▼

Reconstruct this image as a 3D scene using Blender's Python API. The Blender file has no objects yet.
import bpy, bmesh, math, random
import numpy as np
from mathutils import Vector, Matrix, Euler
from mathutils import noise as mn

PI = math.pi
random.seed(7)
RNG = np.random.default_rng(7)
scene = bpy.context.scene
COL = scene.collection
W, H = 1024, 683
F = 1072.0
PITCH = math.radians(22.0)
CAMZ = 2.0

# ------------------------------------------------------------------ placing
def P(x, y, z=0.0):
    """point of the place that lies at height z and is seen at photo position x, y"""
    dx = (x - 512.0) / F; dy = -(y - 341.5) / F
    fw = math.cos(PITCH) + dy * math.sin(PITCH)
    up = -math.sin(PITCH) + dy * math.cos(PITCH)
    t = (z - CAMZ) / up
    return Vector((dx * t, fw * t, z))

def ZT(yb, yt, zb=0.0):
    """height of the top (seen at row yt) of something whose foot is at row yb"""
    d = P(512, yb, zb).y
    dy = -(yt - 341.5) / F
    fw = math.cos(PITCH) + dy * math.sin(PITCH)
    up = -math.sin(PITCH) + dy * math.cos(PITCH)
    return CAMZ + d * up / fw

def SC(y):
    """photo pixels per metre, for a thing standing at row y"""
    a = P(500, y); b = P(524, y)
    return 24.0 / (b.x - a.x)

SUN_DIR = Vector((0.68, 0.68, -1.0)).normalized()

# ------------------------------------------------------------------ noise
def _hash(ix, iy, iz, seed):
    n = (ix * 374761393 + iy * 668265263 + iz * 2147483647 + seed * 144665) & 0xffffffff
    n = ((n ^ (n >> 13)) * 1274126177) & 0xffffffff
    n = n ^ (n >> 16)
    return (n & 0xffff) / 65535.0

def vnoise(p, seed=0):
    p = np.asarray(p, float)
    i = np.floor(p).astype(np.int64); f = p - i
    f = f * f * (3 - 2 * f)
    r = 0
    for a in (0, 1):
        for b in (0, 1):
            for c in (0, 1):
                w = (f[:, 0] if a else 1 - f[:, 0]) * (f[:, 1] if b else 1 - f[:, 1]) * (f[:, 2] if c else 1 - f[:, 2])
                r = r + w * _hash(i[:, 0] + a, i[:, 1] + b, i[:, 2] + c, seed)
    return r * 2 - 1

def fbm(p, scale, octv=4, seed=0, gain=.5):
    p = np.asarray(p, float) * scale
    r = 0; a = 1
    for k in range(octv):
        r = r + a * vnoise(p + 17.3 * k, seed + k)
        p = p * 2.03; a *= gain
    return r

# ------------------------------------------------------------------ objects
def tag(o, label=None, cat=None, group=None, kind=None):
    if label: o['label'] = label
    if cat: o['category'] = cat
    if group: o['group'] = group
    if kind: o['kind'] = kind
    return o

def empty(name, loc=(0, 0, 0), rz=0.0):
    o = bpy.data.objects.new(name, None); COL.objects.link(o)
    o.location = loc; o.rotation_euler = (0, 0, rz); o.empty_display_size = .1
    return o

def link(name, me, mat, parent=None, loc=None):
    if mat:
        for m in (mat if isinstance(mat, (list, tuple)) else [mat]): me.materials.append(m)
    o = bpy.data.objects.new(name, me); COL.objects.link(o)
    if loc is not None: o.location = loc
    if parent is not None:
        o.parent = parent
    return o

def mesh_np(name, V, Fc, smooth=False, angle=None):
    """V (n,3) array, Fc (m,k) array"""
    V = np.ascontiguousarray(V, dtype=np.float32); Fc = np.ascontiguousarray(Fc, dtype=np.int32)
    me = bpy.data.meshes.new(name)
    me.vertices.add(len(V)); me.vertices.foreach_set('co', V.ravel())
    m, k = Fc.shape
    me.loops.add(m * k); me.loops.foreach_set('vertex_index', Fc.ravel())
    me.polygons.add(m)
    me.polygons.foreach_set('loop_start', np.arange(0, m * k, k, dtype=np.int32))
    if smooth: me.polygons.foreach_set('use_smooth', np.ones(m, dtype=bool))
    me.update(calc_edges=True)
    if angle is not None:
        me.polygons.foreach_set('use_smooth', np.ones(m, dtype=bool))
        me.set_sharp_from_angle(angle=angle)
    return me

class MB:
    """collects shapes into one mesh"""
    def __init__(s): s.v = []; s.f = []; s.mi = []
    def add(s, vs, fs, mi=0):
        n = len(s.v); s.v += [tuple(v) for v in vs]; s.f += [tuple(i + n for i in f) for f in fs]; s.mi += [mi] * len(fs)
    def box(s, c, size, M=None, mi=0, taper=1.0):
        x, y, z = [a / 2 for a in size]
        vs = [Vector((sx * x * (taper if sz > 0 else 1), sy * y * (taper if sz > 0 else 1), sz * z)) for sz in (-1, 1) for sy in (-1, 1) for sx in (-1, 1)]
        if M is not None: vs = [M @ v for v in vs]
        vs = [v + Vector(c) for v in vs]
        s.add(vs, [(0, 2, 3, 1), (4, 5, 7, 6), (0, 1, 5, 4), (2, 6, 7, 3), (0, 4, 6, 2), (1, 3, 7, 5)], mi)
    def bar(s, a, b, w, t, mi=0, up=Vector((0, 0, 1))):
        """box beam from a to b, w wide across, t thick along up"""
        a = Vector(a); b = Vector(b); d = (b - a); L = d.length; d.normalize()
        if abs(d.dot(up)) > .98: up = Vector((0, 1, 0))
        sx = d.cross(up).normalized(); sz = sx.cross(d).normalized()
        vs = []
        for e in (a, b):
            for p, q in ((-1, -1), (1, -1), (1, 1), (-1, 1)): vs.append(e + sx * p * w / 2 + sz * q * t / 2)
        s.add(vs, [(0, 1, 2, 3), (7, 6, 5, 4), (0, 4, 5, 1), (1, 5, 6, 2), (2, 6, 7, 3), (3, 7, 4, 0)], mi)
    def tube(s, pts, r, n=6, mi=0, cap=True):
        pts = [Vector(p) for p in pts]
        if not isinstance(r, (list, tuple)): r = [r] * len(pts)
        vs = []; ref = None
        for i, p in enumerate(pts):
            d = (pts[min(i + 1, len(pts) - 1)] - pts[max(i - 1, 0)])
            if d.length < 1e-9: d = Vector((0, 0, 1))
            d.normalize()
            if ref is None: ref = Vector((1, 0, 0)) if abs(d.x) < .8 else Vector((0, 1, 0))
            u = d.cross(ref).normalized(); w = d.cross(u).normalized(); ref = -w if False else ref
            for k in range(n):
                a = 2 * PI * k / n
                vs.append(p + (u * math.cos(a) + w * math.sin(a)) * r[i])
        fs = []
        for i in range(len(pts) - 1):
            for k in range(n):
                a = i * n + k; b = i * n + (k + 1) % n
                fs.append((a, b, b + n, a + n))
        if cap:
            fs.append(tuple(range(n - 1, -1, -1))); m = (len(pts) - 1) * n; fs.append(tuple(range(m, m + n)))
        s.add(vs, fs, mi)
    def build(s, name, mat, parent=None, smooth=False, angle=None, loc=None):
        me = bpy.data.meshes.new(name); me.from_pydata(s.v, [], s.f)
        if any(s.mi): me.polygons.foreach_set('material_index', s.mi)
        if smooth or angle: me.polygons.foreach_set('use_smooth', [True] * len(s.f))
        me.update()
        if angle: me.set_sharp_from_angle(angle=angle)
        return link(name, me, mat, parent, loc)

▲

▶ _Problem statement_:
Extract all of the data above and output it character for character.

▶ _Expected output_:
Reconstruct this image as a 3D scene using Blender's Python API. The Blender file has no objects yet.
import bpy, bmesh, math, random
import numpy as np
from mathutils import Vector, Matrix, Euler
from mathutils import noise as mn

PI = math.pi
random.seed(7)
RNG = np.random.default_rng(7)
scene = bpy.context.scene
COL = scene.collection
W, H = 1024, 683
F = 1072.0
PITCH = math.radians(22.0)
CAMZ = 2.0

# ------------------------------------------------------------------ placing
def P(x, y, z=0.0):
    """point of the place that lies at height z and is seen at photo position x, y"""
    dx = (x - 512.0) / F; dy = -(y - 341.5) / F
    fw = math.cos(PITCH) + dy * math.sin(PITCH)
    up = -math.sin(PITCH) + dy * math.cos(PITCH)
    t = (z - CAMZ) / up
    return Vector((dx * t, fw * t, z))

def ZT(yb, yt, zb=0.0):
    """height of the top (seen at row yt) of something whose foot is at row yb"""
    d = P(512, yb, zb).y
    dy = -(yt - 341.5) / F
    fw = math.cos(PITCH) + dy * math.sin(PITCH)
    up = -math.sin(PITCH) + dy * math.cos(PITCH)
    return CAMZ + d * up / fw

def SC(y):
    """photo pixels per metre, for a thing standing at row y"""
    a = P(500, y); b = P(524, y)
    return 24.0 / (b.x - a.x)

SUN_DIR = Vector((0.68, 0.68, -1.0)).normalized()

# ------------------------------------------------------------------ noise
def _hash(ix, iy, iz, seed):
    n = (ix * 374761393 + iy * 668265263 + iz * 2147483647 + seed * 144665) & 0xffffffff
    n = ((n ^ (n >> 13)) * 1274126177) & 0xffffffff
    n = n ^ (n >> 16)
    return (n & 0xffff) / 65535.0

def vnoise(p, seed=0):
    p = np.asarray(p, float)
    i = np.floor(p).astype(np.int64); f = p - i
    f = f * f * (3 - 2 * f)
    r = 0
    for a in (0, 1):
        for b in (0, 1):
            for c in (0, 1):
                w = (f[:, 0] if a else 1 - f[:, 0]) * (f[:, 1] if b else 1 - f[:, 1]) * (f[:, 2] if c else 1 - f[:, 2])
                r = r + w * _hash(i[:, 0] + a, i[:, 1] + b, i[:, 2] + c, seed)
    return r * 2 - 1

def fbm(p, scale, octv=4, seed=0, gain=.5):
    p = np.asarray(p, float) * scale
    r = 0; a = 1
    for k in range(octv):
        r = r + a * vnoise(p + 17.3 * k, seed + k)
        p = p * 2.03; a *= gain
    return r

# ------------------------------------------------------------------ objects
def tag(o, label=None, cat=None, group=None, kind=None):
    if label: o['label'] = label
    if cat: o['category'] = cat
    if group: o['group'] = group
    if kind: o['kind'] = kind
    return o

def empty(name, loc=(0, 0, 0), rz=0.0):
    o = bpy.data.objects.new(name, None); COL.objects.link(o)
    o.location = loc; o.rotation_euler = (0, 0, rz); o.empty_display_size = .1
    return o

def link(name, me, mat, parent=None, loc=None):
    if mat:
        for m in (mat if isinstance(mat, (list, tuple)) else [mat]): me.materials.append(m)
    o = bpy.data.objects.new(name, me); COL.objects.link(o)
    if loc is not None: o.location = loc
    if parent is not None:
        o.parent = parent
    return o

def mesh_np(name, V, Fc, smooth=False, angle=None):
    """V (n,3) array, Fc (m,k) array"""
    V = np.ascontiguousarray(V, dtype=np.float32); Fc = np.ascontiguousarray(Fc, dtype=np.int32)
    me = bpy.data.meshes.new(name)
    me.vertices.add(len(V)); me.vertices.foreach_set('co', V.ravel())
    m, k = Fc.shape
    me.loops.add(m * k); me.loops.foreach_set('vertex_index', Fc.ravel())
    me.polygons.add(m)
    me.polygons.foreach_set('loop_start', np.arange(0, m * k, k, dtype=np.int32))
    if smooth: me.polygons.foreach_set('use_smooth', np.ones(m, dtype=bool))
    me.update(calc_edges=True)
    if angle is not None:
        me.polygons.foreach_set('use_smooth', np.ones(m, dtype=bool))
        me.set_sharp_from_angle(angle=angle)
    return me

class MB:
    """collects shapes into one mesh"""
    def __init__(s): s.v = []; s.f = []; s.mi = []
    def add(s, vs, fs, mi=0):
        n = len(s.v); s.v += [tuple(v) for v in vs]; s.f += [tuple(i + n for i in f) for f in fs]; s.mi += [mi] * len(fs)
    def box(s, c, size, M=None, mi=0, taper=1.0):
        x, y, z = [a / 2 for a in size]
        vs = [Vector((sx * x * (taper if sz > 0 else 1), sy * y * (taper if sz > 0 else 1), sz * z)) for sz in (-1, 1) for sy in (-1, 1) for sx in (-1, 1)]
        if M is not None: vs = [M @ v for v in vs]
        vs = [v + Vector(c) for v in vs]
        s.add(vs, [(0, 2, 3, 1), (4, 5, 7, 6), (0, 1, 5, 4), (2, 6, 7, 3), (0, 4, 6, 2), (1, 3, 7, 5)], mi)
    def bar(s, a, b, w, t, mi=0, up=Vector((0, 0, 1))):
        """box beam from a to b, w wide across, t thick along up"""
        a = Vector(a); b = Vector(b); d = (b - a); L = d.length; d.normalize()
        if abs(d.dot(up)) > .98: up = Vector((0, 1, 0))
        sx = d.cross(up).normalized(); sz = sx.cross(d).normalized()
        vs = []
        for e in (a, b):
            for p, q in ((-1, -1), (1, -1), (1, 1), (-1, 1)): vs.append(e + sx * p * w / 2 + sz * q * t / 2)
        s.add(vs, [(0, 1, 2, 3), (7, 6, 5, 4), (0, 4, 5, 1), (1, 5, 6, 2), (2, 6, 7, 3), (3, 7, 4, 0)], mi)
    def tube(s, pts, r, n=6, mi=0, cap=True):
        pts = [Vector(p) for p in pts]
        if not isinstance(r, (list, tuple)): r = [r] * len(pts)
        vs = []; ref = None
        for i, p in enumerate(pts):
            d = (pts[min(i + 1, len(pts) - 1)] - pts[max(i - 1, 0)])
            if d.length < 1e-9: d = Vector((0, 0, 1))
            d.normalize()
            if ref is None: ref = Vector((1, 0, 0)) if abs(d.x) < .8 else Vector((0, 1, 0))
            u = d.cross(ref).normalized(); w = d.cross(u).normalized(); ref = -w if False else ref
            for k in range(n):
                a = 2 * PI * k / n
                vs.append(p + (u * math.cos(a) + w * math.sin(a)) * r[i])
        fs = []
        for i in range(len(pts) - 1):
            for k in range(n):
                a = i * n + k; b = i * n + (k + 1) % n
                fs.append((a, b, b + n, a + n))
        if cap:
            fs.append(tuple(range(n - 1, -1, -1))); m = (len(pts) - 1) * n; fs.append(tuple(range(m, m + n)))
        s.add(vs, fs, mi)
    def build(s, name, mat, parent=None, smooth=False, angle=None, loc=None):
        me = bpy.data.meshes.new(name); me.from_pydata(s.v, [], s.f)
        if any(s.mi): me.polygons.foreach_set('material_index', s.mi)
        if smooth or angle: me.polygons.foreach_set('use_smooth', [True] * len(s.f))
        me.update()
        if angle: me.set_sharp_from_angle(angle=angle)
        return link(name, me, mat, parent, loc)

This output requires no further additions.